REQUIREMENTS. All lines below must be repeated exactly, with the pictures omitted.

SUPPLIED INFORMATION.
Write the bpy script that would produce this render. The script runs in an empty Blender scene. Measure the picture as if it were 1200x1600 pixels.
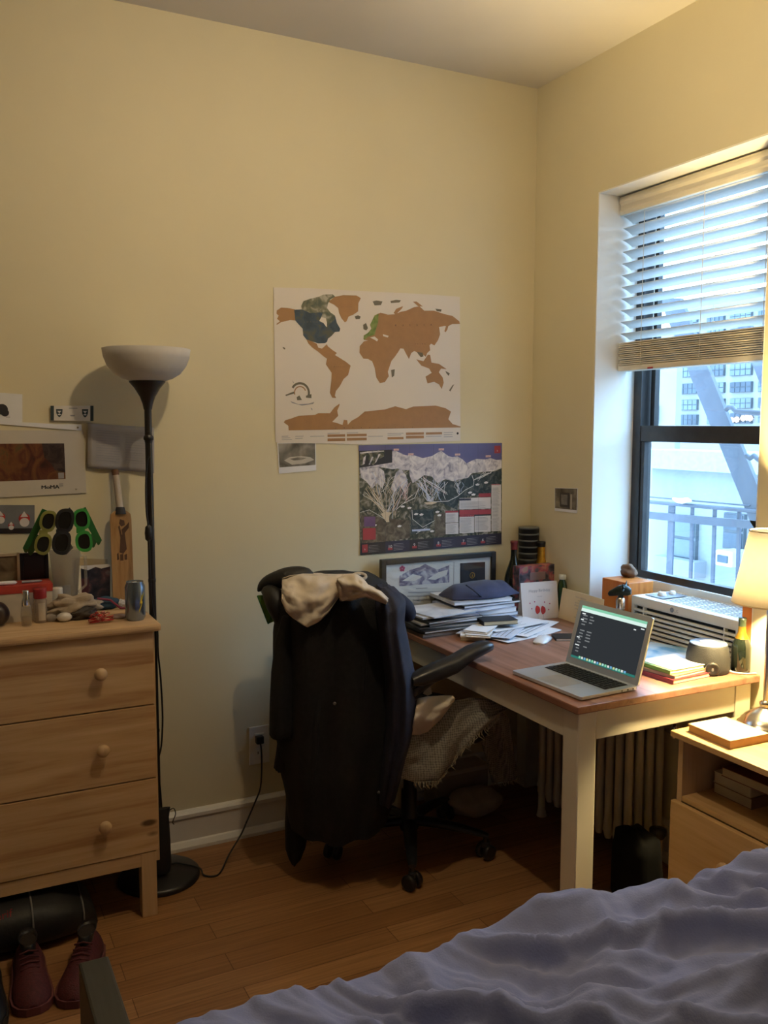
import bpy, bmesh, math, random
from math import sin, cos, pi, radians, sqrt
from mathutils import Vector, Matrix, noise
from mathutils.geometry import tessellate_polygon

random.seed(7)
SC = bpy.context.scene
COL = SC.collection

# ------------------------------------------------------------------ camera
CAM = Vector((-2.2243, -3.0445, 1.5085))
YAW, PITCH, ROLL, FPX = 0.4670, -0.0981, 0.0014, 1388.06
FWD = Vector((sin(YAW)*cos(PITCH), cos(YAW)*cos(PITCH), sin(PITCH)))
RGT0 = Vector((cos(YAW), -sin(YAW), 0))
UP0 = RGT0.cross(FWD)
RGT = RGT0*cos(ROLL) + UP0*sin(ROLL)
UPV = UP0*cos(ROLL) - RGT0*sin(ROLL)
cd = bpy.data.cameras.new('camera')
cam = bpy.data.objects.new('camera', cd)
COL.objects.link(cam)
cd.sensor_fit = 'VERTICAL'; cd.sensor_height = 36.0; cd.lens = FPX/1600*36.0
cd.clip_start = 0.02; cd.clip_end = 200
m = Matrix((RGT, UPV, -FWD)).transposed().to_4x4(); m.translation = CAM
cam.matrix_world = m
SC.camera = cam

# ------------------------------------------------------------------ light and exposure
SC.view_settings.view_transform = 'Standard'
SC.view_settings.look = 'None'
SC.view_settings.gamma = 1.0
SC.view_settings.use_curve_mapping = False
SC.view_settings.exposure = 0.0
WORLD_STRENGTH = 12.5
CEIL_W, CEIL_COL = 25.0, (1.0, 0.84, 0.615)
LAMP_W, LAMP_COL = 125.0, (1.0, 0.79, 0.43)
CEIL_POS = (-1.30, -1.35, 2.62)

wd = bpy.data.worlds.new('overcast_sky'); SC.world = wd; wd.use_nodes = True
nt = wd.node_tree; nt.nodes.clear()
wo = nt.nodes.new('ShaderNodeOutputWorld'); bg = nt.nodes.new('ShaderNodeBackground')
tc = nt.nodes.new('ShaderNodeTexCoord'); sp = nt.nodes.new('ShaderNodeSeparateXYZ')
rp = nt.nodes.new('ShaderNodeValToRGB')
rp.color_ramp.elements[0].position = 0.0; rp.color_ramp.elements[0].color = (0.30, 0.45, 0.62, 1)
rp.color_ramp.elements[1].position = 0.45; rp.color_ramp.elements[1].color = (0.40, 0.665, 1.0, 1)
nt.links.new(tc.outputs['Generated'], sp.inputs[0]); nt.links.new(sp.outputs['Z'], rp.inputs[0])
nt.links.new(rp.outputs[0], bg.inputs[0]); bg.inputs[1].default_value = WORLD_STRENGTH
nt.links.new(bg.outputs[0], wo.inputs[0])
pl = bpy.data.lights.new('window_daylight', 'AREA'); pl.shape = 'RECTANGLE'; pl.size = 1.8; pl.size_y = 0.80
pl.cycles.is_portal = True
po = bpy.data.objects.new('window_daylight', pl); COL.objects.link(po)
po.location = (0.30, -0.77, 1.48); po.rotation_euler = (0, radians(90), 0)   # -Z of the light looks to -X

def lamp_light(name, loc, watts, color, radius):
    l = bpy.data.lights.new(name, 'POINT'); l.energy = watts; l.color = color; l.shadow_soft_size = radius
    o = bpy.data.objects.new(name, l); COL.objects.link(o); o.location = loc
    return o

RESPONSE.
Write the bpy script that would produce this render. The script runs in an empty Blender scene. Measure the picture as if it were 1200x1600 pixels.
import bpy, bmesh, math, random
from math import sin, cos, pi, radians, sqrt
from mathutils import Vector, Matrix, noise
from mathutils.geometry import tessellate_polygon

random.seed(7)
SC = bpy.context.scene
COL = SC.collection

# ------------------------------------------------------------------ camera
CAM = Vector((-2.2243, -3.0445, 1.5085))
YAW, PITCH, ROLL, FPX = 0.4670, -0.0981, 0.0014, 1388.06
FWD = Vector((sin(YAW)*cos(PITCH), cos(YAW)*cos(PITCH), sin(PITCH)))
RGT0 = Vector((cos(YAW), -sin(YAW), 0))
UP0 = RGT0.cross(FWD)
RGT = RGT0*cos(ROLL) + UP0*sin(ROLL)
UPV = UP0*cos(ROLL) - RGT0*sin(ROLL)
cd = bpy.data.cameras.new('camera')
cam = bpy.data.objects.new('camera', cd)
COL.objects.link(cam)
cd.sensor_fit = 'VERTICAL'; cd.sensor_height = 36.0; cd.lens = FPX/1600*36.0
cd.clip_start = 0.02; cd.clip_end = 200
m = Matrix((RGT, UPV, -FWD)).transposed().to_4x4(); m.translation = CAM
cam.matrix_world = m
SC.camera = cam

# ------------------------------------------------------------------ light and exposure
SC.view_settings.view_transform = 'Standard'
SC.view_settings.look = 'None'
SC.view_settings.gamma = 1.0
SC.view_settings.use_curve_mapping = False
SC.view_settings.exposure = 0.0
WORLD_STRENGTH = 12.5
CEIL_W, CEIL_COL = 25.0, (1.0, 0.84, 0.615)
LAMP_W, LAMP_COL = 125.0, (1.0, 0.79, 0.43)
CEIL_POS = (-1.30, -1.35, 2.62)

wd = bpy.data.worlds.new('overcast_sky'); SC.world = wd; wd.use_nodes = True
nt = wd.node_tree; nt.nodes.clear()
wo = nt.nodes.new('ShaderNodeOutputWorld'); bg = nt.nodes.new('ShaderNodeBackground')
tc = nt.nodes.new('ShaderNodeTexCoord'); sp = nt.nodes.new('ShaderNodeSeparateXYZ')
rp = nt.nodes.new('ShaderNodeValToRGB')
rp.color_ramp.elements[0].position = 0.0; rp.color_ramp.elements[0].color = (0.30, 0.45, 0.62, 1)
rp.color_ramp.elements[1].position = 0.45; rp.color_ramp.elements[1].color = (0.40, 0.665, 1.0, 1)
nt.links.new(tc.outputs['Generated'], sp.inputs[0]); nt.links.new(sp.outputs['Z'], rp.inputs[0])
nt.links.new(rp.outputs[0], bg.inputs[0]); bg.inputs[1].default_value = WORLD_STRENGTH
nt.links.new(bg.outputs[0], wo.inputs[0])
pl = bpy.data.lights.new('window_daylight', 'AREA'); pl.shape = 'RECTANGLE'; pl.size = 1.8; pl.size_y = 0.80
pl.cycles.is_portal = True
po = bpy.data.objects.new('window_daylight', pl); COL.objects.link(po)
po.location = (0.30, -0.77, 1.48); po.rotation_euler = (0, radians(90), 0)   # -Z of the light looks to -X

def lamp_light(name, loc, watts, color, radius):
    l = bpy.data.lights.new(name, 'POINT'); l.energy = watts; l.color = color; l.shadow_soft_size = radius
    o = bpy.data.objects.new(name, l); COL.objects.link(o); o.location = loc
    return o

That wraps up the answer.